Although I am married and have children it doesn’t feel honest to me. While mothers and fathers are different, I don’t believe that motherhood is “higher” than fatherhood. Certainly no one seems to be saying Heavenly Mother is higher than Heavenly Father.
I see your point that it is a form of idolatry because it detracts from the church’s central message and mission of living the gospel of Jesus Christ.
Additionally it is burdensome even to married mothers when their experiences are less than ideal. A church truly supportive of women would be more honest about these topics.
I have never seen a piece that absolutely nailed my feelings! As an infertile bride at 36, I endured a Stake Relief Society President in a Saturday night session say that if we women hadn’t done what what she had (which was to have 13 children), that we were toast as far as the eternities. Were it not for my non-member husband strategically placing his leg to block the pew, I would have left the meeting. It was like being stabbed in the heart. I spoke to my neighbor in the Stake Presidency and curiously enough, the next Stake RS President was a divorced lady who put herself through college was now a professor at the local university!
I so relate to the hurt caused by the insensitive comments…thank you for this powerful essay!

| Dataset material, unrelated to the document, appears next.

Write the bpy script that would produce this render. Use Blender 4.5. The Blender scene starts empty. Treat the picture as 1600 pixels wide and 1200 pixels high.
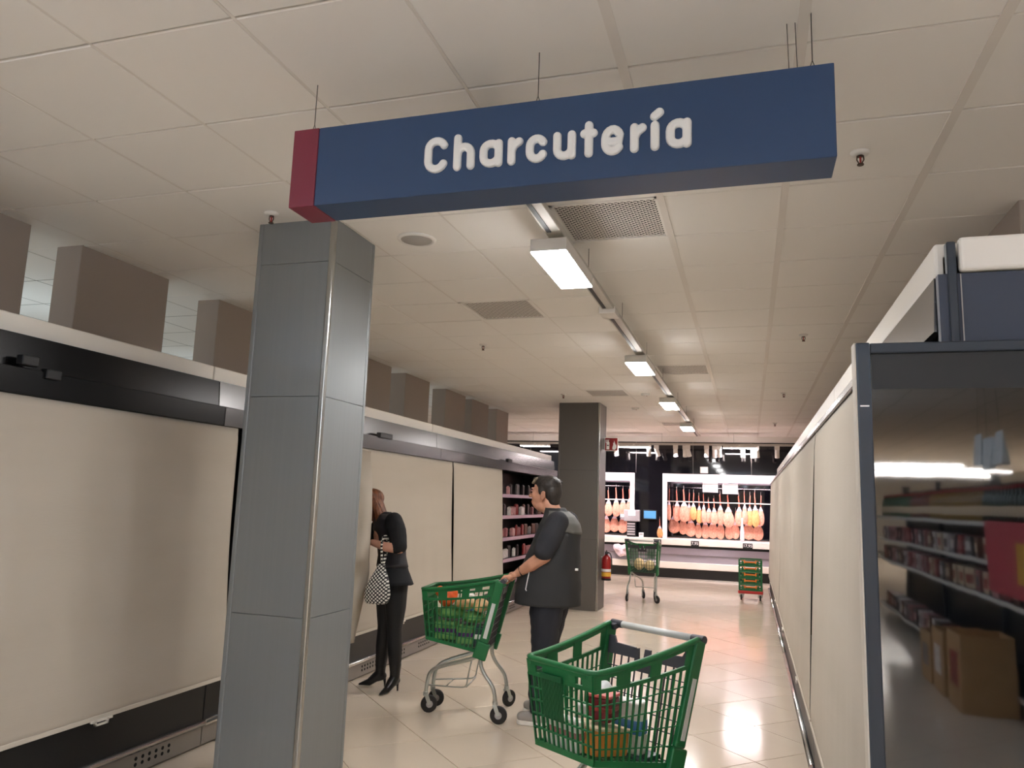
import bpy, bmesh, math, random
import numpy as np
from mathutils import Vector, Matrix, noise
random.seed(7)
SC = bpy.context.scene
COL = SC.collection
PI = math.pi
# ------------------------------------------------------------------ camera
F_PX, YAW, PITCH, ROLL, CAM_Z, CEIL_H = 1190.448, 0.303807, 0.151496, 0.033422, 1.60, 3.148
_cy, _sy, _cp, _sp = math.cos(YAW), math.sin(YAW), math.cos(PITCH), math.sin(PITCH)
_f = Vector((-_sy*_cp, _cy*_cp, _sp)); _r0 = Vector((_cy, _sy, 0)); _u0 = _r0.cross(_f)
_r = _r0*math.cos(ROLL)+_u0*math.sin(ROLL); _u = _u0*math.cos(ROLL)-_r0*math.sin(ROLL)
cam_d = bpy.data.cameras.new('camera'); cam = bpy.data.objects.new('camera', cam_d); COL.objects.link(cam)
cam.matrix_world = Matrix(((_r.x, _u.x, -_f.x, 0), (_r.y, _u.y, -_f.y, 0), (_r.z, _u.z, -_f.z, CAM_Z), (0, 0, 0, 1)))
cam_d.sensor_width = 36; cam_d.lens = F_PX/1600*36; cam_d.clip_start = 0.02; cam_d.clip_end = 200
SC.camera = cam
# ------------------------------------------------------------------ world, exposure
w = bpy.data.worlds.new('world'); SC.world = w; w.use_nodes = True
w.node_tree.nodes['Background'].inputs[0].default_value = (.9, .93, 1, 1)
w.node_tree.nodes['Background'].inputs[1].default_value = .3
SC.view_settings.view_transform = 'Standard'; SC.view_settings.look = 'None'
SC.view_settings.exposure = EXPOSURE = 0.95; SC.view_settings.gamma = 1; SC.view_settings.use_curve_mapping = False
SC.cycles.use_denoising = True
SC.cycles.max_bounces = 10; SC.cycles.diffuse_bounces = 8; SC.cycles.glossy_bounces = 4
SC.cycles.sample_clamp_indirect = 6; SC.cycles.caustics_reflective = False; SC.cycles.caustics_refractive = False
WARM = (1.0, .98, .97); COOL = (.78, .97, 1.08); PINK = (1.0, .78, .86)
L_FILL = 26  # strength of the unseen fill tubes added behind the camera
L_PANEL, L_BACKROW, L_HALL, L_COOL, L_ALCOVE, L_SPOT = 53, 66, 60, 7, 20, 9
# ------------------------------------------------------------------ helpers
def lin(c): return tuple(((v/255/12.92) if v/255 <= .04045 else ((v/255+.055)/1.055)**2.4) for v in c)
_M = {}
def M(name, rgb, rough=.5, metal=0, var=None, bump=None, emit=None, ior=None, alpha=None, stretch=None, spec=None):
    m = bpy.data.materials.new(name); m.use_nodes = True; nt = m.node_tree; b = nt.nodes['Principled BSDF']
    c = lin(rgb); b.inputs['Base Color'].default_value = (*c, 1)
    b.inputs['Roughness'].default_value = rough; b.inputs['Metallic'].default_value = metal
    if ior: b.inputs['IOR'].default_value = ior
    if spec is not None: b.inputs['Specular IOR Level'].default_value = spec
    if var or bump:
        tc = nt.nodes.new('ShaderNodeTexCoord'); mp = nt.nodes.new('ShaderNodeMapping')
        nt.links.new(tc.outputs['Object'], mp.inputs[0])
        if stretch: mp.inputs['Scale'].default_value = stretch
    if var:
        sc, am = var[:2]; n = nt.nodes.new('ShaderNodeTexNoise'); n.inputs['Scale'].default_value = sc; n.inputs['Detail'].default_value = 4
        nt.links.new(mp.outputs[0], n.inputs['Vector'])
        rp = nt.nodes.new('ShaderNodeValToRGB'); c2 = lin(var[2]) if len(var) > 2 else None
        lo = c2 if c2 else tuple(max(0, v*(1-am)) for v in c); hi = c if c2 else tuple(min(1, v*(1+am)) for v in c)
        rp.color_ramp.elements[0].position = .3; rp.color_ramp.elements[1].position = .7
        rp.color_ramp.elements[0].color = (*lo, 1); rp.color_ramp.elements[1].color = (*hi, 1)
        nt.links.new(n.outputs[0], rp.inputs[0]); nt.links.new(rp.outputs[0], b.inputs['Base Color'])
    if bump:
        n2 = nt.nodes.new('ShaderNodeTexNoise'); n2.inputs['Scale'].default_value = bump[0]; n2.inputs['Detail'].default_value = 3
        nt.links.new(mp.outputs[0], n2.inputs['Vector'])
        bp = nt.nodes.new('ShaderNodeBump'); bp.inputs['Strength'].default_value = bump[1]; bp.inputs['Distance'].default_value = bump[2] if len(bump) > 2 else .005
        nt.links.new(n2.outputs[0], bp.inputs['Height']); nt.links.new(bp.outputs[0], b.inputs['Normal'])
    if emit:
        b.inputs['Emission Color'].default_value = (*emit[0], 1); b.inputs['Emission Strength'].default_value = emit[1]
    if alpha is not None: b.inputs['Alpha'].default_value = alpha
    _M[name] = m
    return m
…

“Were it not for my non-member husband strategically placing his leg to block the pew, I would have left the meeting.”
i am so uncomfortable with this comment. it reads like you let a man physically restrain you at a difficult time, as though he was in control and not you. in the end, you stayed at a meeting where incredibly inappropriate comments were made, in effect giving your support to these horrible comments. why?
This is such a great article. It needs to be required reading.
Marriage, motherhood, and the nuclear family are the golden calves church leaders and members kneel before today. Young, impressionable girls are told that marriage and motherhood are the pinnacles of their existence, the measure of their creation, and that they won’t be living up to their “full potential” lest they devote everything they have to these roles. So many of these girls end up sacrificing everything about themselves to bow down to these golden calves, only to find themselves heartbroken and resentful when confronted with the brutal realities of marriage and motherhood. Then when the realization that marriage and motherhood don’t leave them fulfilled after they sacrificed their careers, educations, and identities in the process, that’s when we start seeing crises of faith, broken marriages and families, depression, and other mental health issues come into play.
On the other hand, women who don’t have the opportunities for marriage and motherhood find themselves shunned, treated like outsiders, and lectured about how they’ve never been “sanctified” or had “any real trials or tests” because they’re not married and/or don’t have children. These women are seen as disposable, their careers, educations, talents, and time are not respected, and are relegated to eternal servitude and are expected to either be happy with it or wait and become Wife # 512 to some random, any old guy in heaven. That is, if they don’t cave into the pressure of marrying a single father, being seen as the wicked stepmother, having the poor stepchildren/poor “real mom” schtick forced down their throats 24/7/365, never being more than an afterthought in their own marriage, and playing a supporting role (since if you’re a stepmother, you just have to be okay with spending the rest of your life as the evil villain, and your husband, stepchildren, and his ex-wife are always expected to come before you no matter what) in their own stories for the rest of their lives.
The reality is that girls and women outnumber boys and men not just in the church, but in the world as well. You could pair up every single straight male with every single straight female and still have several single girls/women left over. Lipstick, lectures about beauty and charm, and constant general conference talks and lessons about how marriage is the end-all, be-all can’t fix demographics. Not to mention that there is so much absolute dumb luck that goes into whether or not anyone gets married at all and the kind of marriages that result: some of the most despicable people I’ve ever met hit the jackpot in their marriages while some of the best people I’ve had the privilege of knowing either had their marriages crap out in flames or simply never had the opportunity for marriage in life. Church leaders and members need to stop teaching and seeing marriage and motherhood that is the ideal and what ultimately completes/makes a person. It is wrong to make a person’s opportunity for exaltation so heavily reliant upon the agency of others or conditional upon them agreeing to arrangements and/or doing things they are not comfortable with (being with a single parent, dating someone they are not interested in, compatible with or attracted to).
The article concludes with Luke 15:31 – everything Heavenly Father has is ours. This includes the opportunity for exaltation. Heavenly Father’s blessings aren’t contingent upon whether or not we marry and have children. Heavenly Father loves us simply because of who He is and because we’re His children – it’s not because of anything we did or didn’t do. We need to start teaching this in church again, and knock down the golden calves that are marriage and motherhood while we’re at it.